The Department of Finance conference last week was told that the chief barrier to growth for all small and medium sized enterprises is not as one might believe access to credit but an inability to find consumers for their products and services. I did not want to let this opportunity pass without making reference to this issue. The drop in demand for goods and services will be exacerbated as long as the Government continues to hack away at the incomes of low and middle income families. Small and medium sized businesses are our largest employers. As I have stated previously, the biggest problem with which SMEs are faced having paid rates, rent and workers' wages is a lack of customers coming into their shops an so on to purchase their products. It is important not to let this opportunity pass without saying that. Under Croke Park II, some workers were asked to take a reduction in pay that was equivalent to the 11.7% they had already lost. I strongly urge the Government, if it wants businesses to succeed, to bear this in mind before proceeding with any further public sector pay cuts or austerity measures.

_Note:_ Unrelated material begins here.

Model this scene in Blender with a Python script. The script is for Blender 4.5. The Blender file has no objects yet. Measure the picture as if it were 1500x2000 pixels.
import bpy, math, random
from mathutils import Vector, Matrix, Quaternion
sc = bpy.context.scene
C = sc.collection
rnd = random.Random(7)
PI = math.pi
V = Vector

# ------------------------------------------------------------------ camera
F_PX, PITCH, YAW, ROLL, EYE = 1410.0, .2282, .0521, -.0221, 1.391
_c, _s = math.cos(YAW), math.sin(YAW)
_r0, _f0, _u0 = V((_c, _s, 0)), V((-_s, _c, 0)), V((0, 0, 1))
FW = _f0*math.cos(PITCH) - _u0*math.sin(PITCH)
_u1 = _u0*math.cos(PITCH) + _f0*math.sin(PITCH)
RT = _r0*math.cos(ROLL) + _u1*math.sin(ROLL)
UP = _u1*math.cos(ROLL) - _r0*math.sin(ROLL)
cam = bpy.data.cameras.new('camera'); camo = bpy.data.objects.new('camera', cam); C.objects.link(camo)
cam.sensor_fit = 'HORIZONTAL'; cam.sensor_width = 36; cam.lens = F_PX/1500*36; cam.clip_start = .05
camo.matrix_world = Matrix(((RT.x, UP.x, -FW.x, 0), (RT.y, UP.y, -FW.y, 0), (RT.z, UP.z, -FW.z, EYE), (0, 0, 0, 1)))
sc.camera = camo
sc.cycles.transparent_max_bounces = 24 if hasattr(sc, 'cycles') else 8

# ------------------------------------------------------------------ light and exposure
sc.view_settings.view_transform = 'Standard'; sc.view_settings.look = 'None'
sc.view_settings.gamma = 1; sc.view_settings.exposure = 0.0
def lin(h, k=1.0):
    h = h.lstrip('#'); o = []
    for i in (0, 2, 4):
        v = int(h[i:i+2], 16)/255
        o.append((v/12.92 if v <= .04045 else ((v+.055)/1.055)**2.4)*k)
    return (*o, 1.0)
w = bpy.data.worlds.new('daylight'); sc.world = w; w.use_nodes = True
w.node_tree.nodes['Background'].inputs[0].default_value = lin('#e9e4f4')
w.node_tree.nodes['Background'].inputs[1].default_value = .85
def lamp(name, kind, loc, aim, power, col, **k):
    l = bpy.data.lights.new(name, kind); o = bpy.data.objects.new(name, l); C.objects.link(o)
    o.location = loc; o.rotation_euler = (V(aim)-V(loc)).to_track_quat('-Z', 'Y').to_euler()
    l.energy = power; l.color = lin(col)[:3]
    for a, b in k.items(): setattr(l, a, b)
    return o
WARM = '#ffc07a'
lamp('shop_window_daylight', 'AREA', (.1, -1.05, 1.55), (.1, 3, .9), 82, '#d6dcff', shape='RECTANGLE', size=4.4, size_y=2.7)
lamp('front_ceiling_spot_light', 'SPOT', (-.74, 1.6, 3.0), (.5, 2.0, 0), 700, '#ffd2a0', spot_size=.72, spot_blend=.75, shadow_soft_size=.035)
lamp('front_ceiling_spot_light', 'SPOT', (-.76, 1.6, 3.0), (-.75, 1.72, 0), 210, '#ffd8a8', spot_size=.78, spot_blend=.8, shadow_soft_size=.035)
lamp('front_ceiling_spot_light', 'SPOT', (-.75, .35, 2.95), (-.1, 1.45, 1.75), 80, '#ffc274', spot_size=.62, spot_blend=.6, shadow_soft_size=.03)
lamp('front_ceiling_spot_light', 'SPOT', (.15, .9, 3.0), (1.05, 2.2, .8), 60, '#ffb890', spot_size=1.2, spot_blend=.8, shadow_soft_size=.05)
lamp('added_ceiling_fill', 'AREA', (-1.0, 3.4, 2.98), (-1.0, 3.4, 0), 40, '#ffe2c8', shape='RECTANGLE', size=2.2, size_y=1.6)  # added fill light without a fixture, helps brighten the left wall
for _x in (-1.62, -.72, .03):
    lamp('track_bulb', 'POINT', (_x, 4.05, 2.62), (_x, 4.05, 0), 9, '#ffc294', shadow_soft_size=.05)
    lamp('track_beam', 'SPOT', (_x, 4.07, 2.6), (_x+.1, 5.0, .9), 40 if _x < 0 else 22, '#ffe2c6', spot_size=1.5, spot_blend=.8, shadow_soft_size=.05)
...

I compliment the Minister on the introduction of this lengthy Bill, all of which I have not had time to read. It is important we make it easier for companies to produce, display and sell. Small companies will say that legislation, regardless of that for which it provides, means nothing if the consumer does not purchase the products produced, be it tea, a car or a meal. As I stated earlier, I do not have a problem with this Bill but would welcome a response from the Minister to some of the issues I have raised, including on the SMEs and companies which go into receivership or examinership. I ask also that he consider the introduction on Committee Stage of amendments to compel companies which go into liquidation to look after the rights of the employees who worked for them and helped to build them and who are often the last to be looked after when a company goes bust.